環境省によれば、過去40年で再生可能エネルギーの国際特許の55%は日本企業の申請によるものだ。政府は補助金だけではなく、日本の産業界の持つ力を引き出す支援策を政策の中心に据えてほしい。
これら三点は、あらゆる立場の人が、同意する内容であると思う。そもそも石油資源の枯渇懸念、さらには福島の原子力事故をみて、再生可能エネルギーの普及に反対する人はいない。しかし欧州諸国のように、出口の見えない補助金政策を行うことは、経済にも、社会にも良き影響を与えない。
しかも私たちは東日本大震災という未曾有の国難に直面し、その復興の最中だ。今のエネルギー政策で第一に優先されるべきことは、被災地、そして日本経済の復興の妨げにならないようにエネルギーを安定供給することである。急いで再生可能エネルギーの支援策の結論を出す必要はない。
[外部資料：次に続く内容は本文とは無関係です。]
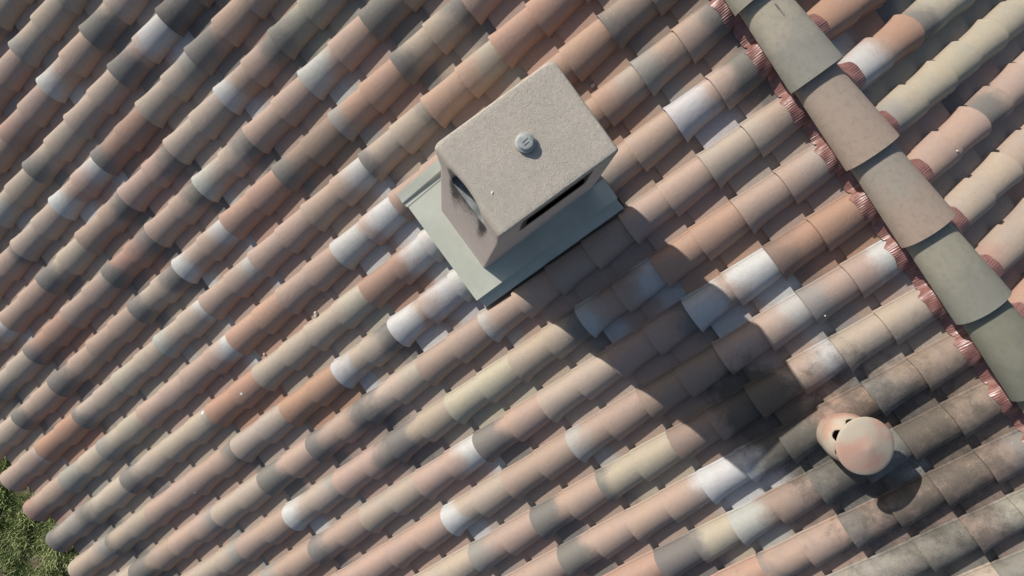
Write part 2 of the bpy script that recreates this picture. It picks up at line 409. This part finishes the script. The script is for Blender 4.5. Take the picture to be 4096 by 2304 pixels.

人気を集めたい落ち目の政治家、補助金バブルの果実を得ようとする「政商」、脱原発を唱える政治活動家が入り込み、日本の再生可能エネルギーをめぐる議論は混乱してしまった。興奮の渦から一歩下がって、状況を冷静に見つめ直すべきではないだろうか。
再生可能エネルギーの健全な成長のためには、口先だけの声高な主張はいらないし、過度の補助金もためにはならない。国民の熟議、その上での持続可能かつ合理的支援、技術者と経済人の奮闘、そしてそれを購入の形で支える国民の支援が必要だ。